Problem description:
Quote the data below in full, please, without altering anything.

Information given:

[start]

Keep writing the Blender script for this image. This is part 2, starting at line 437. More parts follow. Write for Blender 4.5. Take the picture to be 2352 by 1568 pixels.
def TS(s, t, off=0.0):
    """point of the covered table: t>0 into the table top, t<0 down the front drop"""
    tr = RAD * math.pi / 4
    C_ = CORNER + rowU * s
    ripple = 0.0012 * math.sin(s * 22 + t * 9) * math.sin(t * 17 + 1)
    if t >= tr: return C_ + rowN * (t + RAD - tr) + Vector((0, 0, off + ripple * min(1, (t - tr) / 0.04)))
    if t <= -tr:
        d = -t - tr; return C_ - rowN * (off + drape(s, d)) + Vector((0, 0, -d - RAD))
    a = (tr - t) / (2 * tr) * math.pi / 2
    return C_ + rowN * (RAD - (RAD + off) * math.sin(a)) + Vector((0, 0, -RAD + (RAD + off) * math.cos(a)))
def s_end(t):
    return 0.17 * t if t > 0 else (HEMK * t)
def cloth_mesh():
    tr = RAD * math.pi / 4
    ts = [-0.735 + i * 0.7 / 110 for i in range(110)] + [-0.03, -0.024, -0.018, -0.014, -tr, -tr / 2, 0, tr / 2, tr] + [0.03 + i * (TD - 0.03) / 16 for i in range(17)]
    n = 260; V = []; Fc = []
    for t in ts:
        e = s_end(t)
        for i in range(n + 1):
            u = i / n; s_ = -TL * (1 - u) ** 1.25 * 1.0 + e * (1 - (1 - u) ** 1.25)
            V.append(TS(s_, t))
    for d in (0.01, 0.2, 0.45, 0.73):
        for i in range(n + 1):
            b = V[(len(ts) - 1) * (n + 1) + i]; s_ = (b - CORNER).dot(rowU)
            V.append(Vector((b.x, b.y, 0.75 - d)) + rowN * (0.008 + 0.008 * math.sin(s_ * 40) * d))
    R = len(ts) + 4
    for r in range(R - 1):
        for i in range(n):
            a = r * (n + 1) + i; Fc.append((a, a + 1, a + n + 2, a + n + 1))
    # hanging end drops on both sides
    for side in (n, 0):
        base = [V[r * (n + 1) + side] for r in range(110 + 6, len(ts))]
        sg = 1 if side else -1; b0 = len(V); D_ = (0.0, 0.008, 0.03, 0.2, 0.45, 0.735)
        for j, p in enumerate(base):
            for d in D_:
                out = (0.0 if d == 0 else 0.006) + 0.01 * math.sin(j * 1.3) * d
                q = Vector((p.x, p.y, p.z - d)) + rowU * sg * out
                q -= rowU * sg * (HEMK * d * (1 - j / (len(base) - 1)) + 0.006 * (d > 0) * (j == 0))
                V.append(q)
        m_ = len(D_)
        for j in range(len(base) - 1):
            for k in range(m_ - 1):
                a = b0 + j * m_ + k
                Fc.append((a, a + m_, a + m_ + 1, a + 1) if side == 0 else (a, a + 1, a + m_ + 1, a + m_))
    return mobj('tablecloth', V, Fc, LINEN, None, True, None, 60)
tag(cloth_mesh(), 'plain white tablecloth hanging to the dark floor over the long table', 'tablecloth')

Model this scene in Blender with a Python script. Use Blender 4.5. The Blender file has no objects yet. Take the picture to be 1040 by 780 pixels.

[end]

Solution below:
Keep writing the Blender script for this image. This is part 2, starting at line 437. More parts follow. Write for Blender 4.5. Take the picture to be 2352 by 1568 pixels.
def TS(s, t, off=0.0):
    """point of the covered table: t>0 into the table top, t<0 down the front drop"""
    tr = RAD * math.pi / 4
    C_ = CORNER + rowU * s
    ripple = 0.0012 * math.sin(s * 22 + t * 9) * math.sin(t * 17 + 1)
    if t >= tr: return C_ + rowN * (t + RAD - tr) + Vector((0, 0, off + ripple * min(1, (t - tr) / 0.04)))
    if t <= -tr:
        d = -t - tr; return C_ - rowN * (off + drape(s, d)) + Vector((0, 0, -d - RAD))
    a = (tr - t) / (2 * tr) * math.pi / 2
    return C_ + rowN * (RAD - (RAD + off) * math.sin(a)) + Vector((0, 0, -RAD + (RAD + off) * math.cos(a)))
def s_end(t):
    return 0.17 * t if t > 0 else (HEMK * t)
def cloth_mesh():
    tr = RAD * math.pi / 4
    ts = [-0.735 + i * 0.7 / 110 for i in range(110)] + [-0.03, -0.024, -0.018, -0.014, -tr, -tr / 2, 0, tr / 2, tr] + [0.03 + i * (TD - 0.03) / 16 for i in range(17)]
    n = 260; V = []; Fc = []
    for t in ts:
        e = s_end(t)
        for i in range(n + 1):
            u = i / n; s_ = -TL * (1 - u) ** 1.25 * 1.0 + e * (1 - (1 - u) ** 1.25)
            V.append(TS(s_, t))
    for d in (0.01, 0.2, 0.45, 0.73):
        for i in range(n + 1):
            b = V[(len(ts) - 1) * (n + 1) + i]; s_ = (b - CORNER).dot(rowU)
            V.append(Vector((b.x, b.y, 0.75 - d)) + rowN * (0.008 + 0.008 * math.sin(s_ * 40) * d))
    R = len(ts) + 4
    for r in range(R - 1):
        for i in range(n):
            a = r * (n + 1) + i; Fc.append((a, a + 1, a + n + 2, a + n + 1))
    # hanging end drops on both sides
    for side in (n, 0):
        base = [V[r * (n + 1) + side] for r in range(110 + 6, len(ts))]
        sg = 1 if side else -1; b0 = len(V); D_ = (0.0, 0.008, 0.03, 0.2, 0.45, 0.735)
        for j, p in enumerate(base):
            for d in D_:
                out = (0.0 if d == 0 else 0.006) + 0.01 * math.sin(j * 1.3) * d
                q = Vector((p.x, p.y, p.z - d)) + rowU * sg * out
                q -= rowU * sg * (HEMK * d * (1 - j / (len(base) - 1)) + 0.006 * (d > 0) * (j == 0))
                V.append(q)
        m_ = len(D_)
        for j in range(len(base) - 1):
            for k in range(m_ - 1):
                a = b0 + j * m_ + k
                Fc.append((a, a + m_, a + m_ + 1, a + 1) if side == 0 else (a, a + 1, a + m_ + 1, a + m_))
    return mobj('tablecloth', V, Fc, LINEN, None, True, None, 60)
tag(cloth_mesh(), 'plain white tablecloth hanging to the dark floor over the long table', 'tablecloth')

Model this scene in Blender with a Python script. Use Blender 4.5. The Blender file has no objects yet. Take the picture to be 1040 by 780 pixels.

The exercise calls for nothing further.